-- begin DATASET EXTRACT --

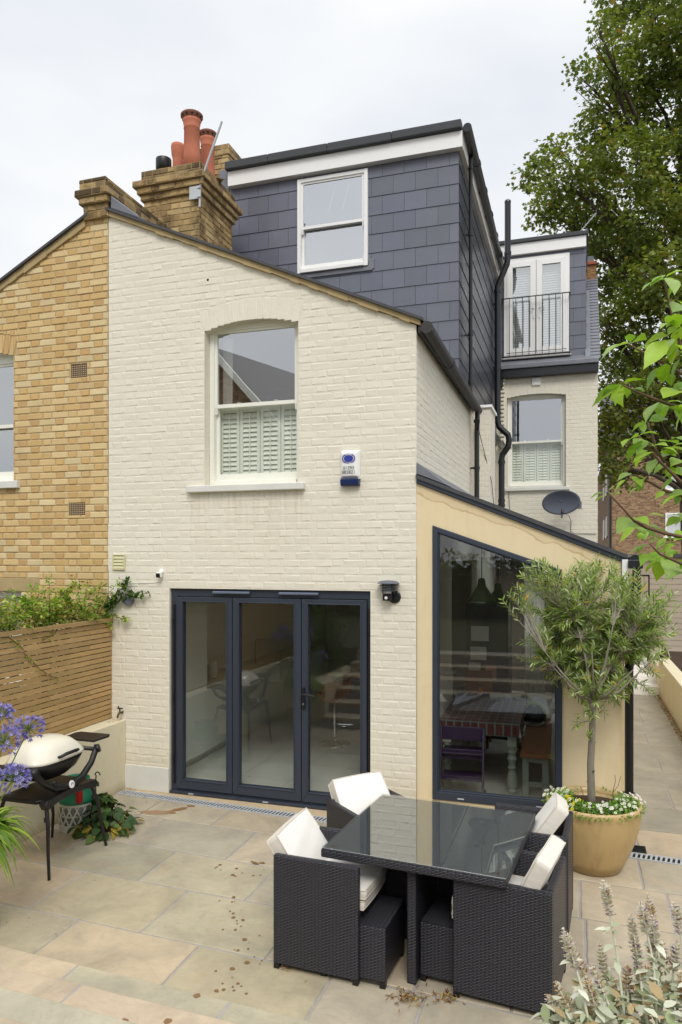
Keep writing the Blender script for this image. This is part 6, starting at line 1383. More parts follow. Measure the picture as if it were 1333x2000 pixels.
# bedding flowers in the pot
fl = thing('bedding_flowers', 'white and yellow small flowered bedding plants rimming the ochre pot', 'flowers', (1.575, -.58, .50))
P, D, N, SZ, CC = [], [], [], [], []; fv = MB(); rnd = random.Random(5)
for i in range(2600):
    a = rnd.uniform(R(150), R(395)) if rnd.random() < .93 else rnd.uniform(0, 6.28); r = rnd.uniform(.16, .39); z = .035 + .045 * math.sin((r - .12) * 14) * rnd.random() - max(0, r - .345) * .5
    P.append((r * math.cos(a), r * math.sin(a), z)); D.append((rnd.gauss(0, 1), rnd.gauss(0, 1), rnd.gauss(.4, .5))); N.append((rnd.gauss(0, .5), rnd.gauss(0, .5), 1)); SZ.append(rnd.uniform(.014, .028)); c = rnd.choice([srgb(96, 144, 48), srgb(120, 166, 58), srgb(76, 118, 40), srgb(140, 176, 70)]); CC.append(c[:3])
leaf_cloud('leaves', np.array(P), np.array(D), np.array(N), np.array(SZ), OVAL, np.array(CC), 'leaf', fl)
def flower(mb, p, nrm, r, col, eye, n=5):
    nrm = Vector(nrm).normalized(); u = nrm.orthogonal().normalized(); w = nrm.cross(u); p = Vector(p); k = rnd.uniform(0, 6.28)
    for i in range(n):
        a = k + 2 * math.pi * i / n; h = math.pi / n; q = lambda aa, rr, z: tuple(p + (u * math.cos(aa) + w * math.sin(aa)) * rr + nrm * z)
        mb.add([q(a, r * .15, -.001), q(a - h * .8, r * .62, .001), q(a - h * .55, r * .97, .002), q(a, r * 1.02, .003), q(a + h * .55, r * .97, .002), q(a + h * .8, r * .62, .001)], [(0, 1, 2, 3, 4, 5)], col)
    mb.add([tuple(p + (u * math.cos(t) + w * math.sin(t)) * r * .22 + nrm * .002) for t in [j * math.pi / 3 for j in range(6)]], [(0, 1, 2, 3, 4, 5)], eye)
for i in range(125):
    a = rnd.uniform(R(150), R(390)); r = rnd.uniform(.19, .39); z = .075 - max(0, r - .335) * .6 + rnd.uniform(-.012, .015); deg = math.degrees(a)
    yel = 195 < deg < 262 and rnd.random() < .75; col = srgb(232, 216, 60)[:3] if yel else srgb(240, 238, 234)[:3]
    flower(fv, (r * math.cos(a), r * math.sin(a), z), (math.cos(a) * .5 + rnd.gauss(0, .3), math.sin(a) * .5 - .5 + rnd.gauss(0, .3), .9), rnd.uniform(.010, .0145), col, srgb(210, 190, 60)[:3] if not yel else srgb(170, 120, 30)[:3])
fv.build('blossoms', 'petal', fl)
m = MB(); m.tube([(.16, .05, 0), (.15, .04, .1), (.17, .03, .2), (.165, .02, .25)], [.003, .003, .002, .002], 5); m.tube([(.15, .04, .1), (.19, .03, .16), (.21, .03, .24)], .002, 5); m.build('stem', 'twig', fl); m = MB(); m.tube([(-.07, 0, 0), (-.08, -.01, .1), (-.1, 0, .13)], .003, 5); m.build('stem', 'twig', fl)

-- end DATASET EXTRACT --

### WRITTEN TASK:
Return to the listing above and set it down exactly, leaving out its pictures.

### TASK OUTPUT:
Keep writing the Blender script for this image. This is part 6, starting at line 1383. More parts follow. Measure the picture as if it were 1333x2000 pixels.
# bedding flowers in the pot
fl = thing('bedding_flowers', 'white and yellow small flowered bedding plants rimming the ochre pot', 'flowers', (1.575, -.58, .50))
P, D, N, SZ, CC = [], [], [], [], []; fv = MB(); rnd = random.Random(5)
for i in range(2600):
    a = rnd.uniform(R(150), R(395)) if rnd.random() < .93 else rnd.uniform(0, 6.28); r = rnd.uniform(.16, .39); z = .035 + .045 * math.sin((r - .12) * 14) * rnd.random() - max(0, r - .345) * .5
    P.append((r * math.cos(a), r * math.sin(a), z)); D.append((rnd.gauss(0, 1), rnd.gauss(0, 1), rnd.gauss(.4, .5))); N.append((rnd.gauss(0, .5), rnd.gauss(0, .5), 1)); SZ.append(rnd.uniform(.014, .028)); c = rnd.choice([srgb(96, 144, 48), srgb(120, 166, 58), srgb(76, 118, 40), srgb(140, 176, 70)]); CC.append(c[:3])
leaf_cloud('leaves', np.array(P), np.array(D), np.array(N), np.array(SZ), OVAL, np.array(CC), 'leaf', fl)
def flower(mb, p, nrm, r, col, eye, n=5):
    nrm = Vector(nrm).normalized(); u = nrm.orthogonal().normalized(); w = nrm.cross(u); p = Vector(p); k = rnd.uniform(0, 6.28)
    for i in range(n):
        a = k + 2 * math.pi * i / n; h = math.pi / n; q = lambda aa, rr, z: tuple(p + (u * math.cos(aa) + w * math.sin(aa)) * rr + nrm * z)
        mb.add([q(a, r * .15, -.001), q(a - h * .8, r * .62, .001), q(a - h * .55, r * .97, .002), q(a, r * 1.02, .003), q(a + h * .55, r * .97, .002), q(a + h * .8, r * .62, .001)], [(0, 1, 2, 3, 4, 5)], col)
    mb.add([tuple(p + (u * math.cos(t) + w * math.sin(t)) * r * .22 + nrm * .002) for t in [j * math.pi / 3 for j in range(6)]], [(0, 1, 2, 3, 4, 5)], eye)
for i in range(125):
    a = rnd.uniform(R(150), R(390)); r = rnd.uniform(.19, .39); z = .075 - max(0, r - .335) * .6 + rnd.uniform(-.012, .015); deg = math.degrees(a)
    yel = 195 < deg < 262 and rnd.random() < .75; col = srgb(232, 216, 60)[:3] if yel else srgb(240, 238, 234)[:3]
    flower(fv, (r * math.cos(a), r * math.sin(a), z), (math.cos(a) * .5 + rnd.gauss(0, .3), math.sin(a) * .5 - .5 + rnd.gauss(0, .3), .9), rnd.uniform(.010, .0145), col, srgb(210, 190, 60)[:3] if not yel else srgb(170, 120, 30)[:3])
fv.build('blossoms', 'petal', fl)
m = MB(); m.tube([(.16, .05, 0), (.15, .04, .1), (.17, .03, .2), (.165, .02, .25)], [.003, .003, .002, .002], 5); m.tube([(.15, .04, .1), (.19, .03, .16), (.21, .03, .24)], .002, 5); m.build('stem', 'twig', fl); m = MB(); m.tube([(-.07, 0, 0), (-.08, -.01, .1), (-.1, 0, .13)], .003, 5); m.build('stem', 'twig', fl)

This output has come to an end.